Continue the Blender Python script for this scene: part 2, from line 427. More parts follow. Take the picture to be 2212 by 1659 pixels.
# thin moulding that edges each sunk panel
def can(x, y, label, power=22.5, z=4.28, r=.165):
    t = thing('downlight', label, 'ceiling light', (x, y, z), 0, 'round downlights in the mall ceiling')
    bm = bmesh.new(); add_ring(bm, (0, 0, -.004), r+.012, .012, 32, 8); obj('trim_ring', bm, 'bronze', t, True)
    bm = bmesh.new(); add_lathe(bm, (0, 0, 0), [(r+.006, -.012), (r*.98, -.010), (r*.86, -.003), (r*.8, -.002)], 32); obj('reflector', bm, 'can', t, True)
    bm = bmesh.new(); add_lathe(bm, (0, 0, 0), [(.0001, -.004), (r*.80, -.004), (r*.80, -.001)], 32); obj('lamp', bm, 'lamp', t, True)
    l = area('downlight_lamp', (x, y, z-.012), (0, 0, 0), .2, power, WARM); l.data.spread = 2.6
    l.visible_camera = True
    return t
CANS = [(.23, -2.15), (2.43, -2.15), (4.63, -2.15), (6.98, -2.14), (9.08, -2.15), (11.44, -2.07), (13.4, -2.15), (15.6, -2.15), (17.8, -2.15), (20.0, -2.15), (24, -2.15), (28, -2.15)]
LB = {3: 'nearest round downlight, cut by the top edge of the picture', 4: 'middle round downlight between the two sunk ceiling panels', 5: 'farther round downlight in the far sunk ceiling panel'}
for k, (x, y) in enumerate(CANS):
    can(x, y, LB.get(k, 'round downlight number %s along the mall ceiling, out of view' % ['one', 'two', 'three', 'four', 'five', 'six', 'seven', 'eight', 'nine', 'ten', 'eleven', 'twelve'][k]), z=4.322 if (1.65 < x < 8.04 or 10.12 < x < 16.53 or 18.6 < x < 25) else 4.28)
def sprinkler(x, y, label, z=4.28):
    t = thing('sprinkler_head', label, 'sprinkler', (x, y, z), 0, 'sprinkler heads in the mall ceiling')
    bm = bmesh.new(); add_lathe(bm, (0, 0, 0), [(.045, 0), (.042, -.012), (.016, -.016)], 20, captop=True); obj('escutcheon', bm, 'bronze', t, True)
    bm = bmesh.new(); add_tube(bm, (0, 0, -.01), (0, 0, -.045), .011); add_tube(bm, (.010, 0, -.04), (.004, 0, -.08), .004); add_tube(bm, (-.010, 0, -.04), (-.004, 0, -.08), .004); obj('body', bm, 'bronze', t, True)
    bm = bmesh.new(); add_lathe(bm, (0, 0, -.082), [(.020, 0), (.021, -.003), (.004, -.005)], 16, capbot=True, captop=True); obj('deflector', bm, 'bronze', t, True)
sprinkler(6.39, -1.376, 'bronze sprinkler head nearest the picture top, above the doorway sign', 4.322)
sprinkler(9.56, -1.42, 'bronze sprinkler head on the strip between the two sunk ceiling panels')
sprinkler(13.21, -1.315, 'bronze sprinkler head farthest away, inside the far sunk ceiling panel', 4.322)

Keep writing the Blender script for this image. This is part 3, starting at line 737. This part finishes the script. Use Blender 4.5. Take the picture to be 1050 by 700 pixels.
=====
What to produce =>
Write the listing out again, exactly as it reads.

Written solution =>
Continue the Blender Python script for this scene: part 2, from line 427. More parts follow. Take the picture to be 2212 by 1659 pixels.
# thin moulding that edges each sunk panel
def can(x, y, label, power=22.5, z=4.28, r=.165):
    t = thing('downlight', label, 'ceiling light', (x, y, z), 0, 'round downlights in the mall ceiling')
    bm = bmesh.new(); add_ring(bm, (0, 0, -.004), r+.012, .012, 32, 8); obj('trim_ring', bm, 'bronze', t, True)
    bm = bmesh.new(); add_lathe(bm, (0, 0, 0), [(r+.006, -.012), (r*.98, -.010), (r*.86, -.003), (r*.8, -.002)], 32); obj('reflector', bm, 'can', t, True)
    bm = bmesh.new(); add_lathe(bm, (0, 0, 0), [(.0001, -.004), (r*.80, -.004), (r*.80, -.001)], 32); obj('lamp', bm, 'lamp', t, True)
    l = area('downlight_lamp', (x, y, z-.012), (0, 0, 0), .2, power, WARM); l.data.spread = 2.6
    l.visible_camera = True
    return t
CANS = [(.23, -2.15), (2.43, -2.15), (4.63, -2.15), (6.98, -2.14), (9.08, -2.15), (11.44, -2.07), (13.4, -2.15), (15.6, -2.15), (17.8, -2.15), (20.0, -2.15), (24, -2.15), (28, -2.15)]
LB = {3: 'nearest round downlight, cut by the top edge of the picture', 4: 'middle round downlight between the two sunk ceiling panels', 5: 'farther round downlight in the far sunk ceiling panel'}
for k, (x, y) in enumerate(CANS):
    can(x, y, LB.get(k, 'round downlight number %s along the mall ceiling, out of view' % ['one', 'two', 'three', 'four', 'five', 'six', 'seven', 'eight', 'nine', 'ten', 'eleven', 'twelve'][k]), z=4.322 if (1.65 < x < 8.04 or 10.12 < x < 16.53 or 18.6 < x < 25) else 4.28)
def sprinkler(x, y, label, z=4.28):
    t = thing('sprinkler_head', label, 'sprinkler', (x, y, z), 0, 'sprinkler heads in the mall ceiling')
    bm = bmesh.new(); add_lathe(bm, (0, 0, 0), [(.045, 0), (.042, -.012), (.016, -.016)], 20, captop=True); obj('escutcheon', bm, 'bronze', t, True)
    bm = bmesh.new(); add_tube(bm, (0, 0, -.01), (0, 0, -.045), .011); add_tube(bm, (.010, 0, -.04), (.004, 0, -.08), .004); add_tube(bm, (-.010, 0, -.04), (-.004, 0, -.08), .004); obj('body', bm, 'bronze', t, True)
    bm = bmesh.new(); add_lathe(bm, (0, 0, -.082), [(.020, 0), (.021, -.003), (.004, -.005)], 16, capbot=True, captop=True); obj('deflector', bm, 'bronze', t, True)
sprinkler(6.39, -1.376, 'bronze sprinkler head nearest the picture top, above the doorway sign', 4.322)
sprinkler(9.56, -1.42, 'bronze sprinkler head on the strip between the two sunk ceiling panels')
sprinkler(13.21, -1.315, 'bronze sprinkler head farthest away, inside the far sunk ceiling panel', 4.322)

Keep writing the Blender script for this image. This is part 3, starting at line 737. This part finishes the script. Use Blender 4.5. Take the picture to be 1050 by 700 pixels.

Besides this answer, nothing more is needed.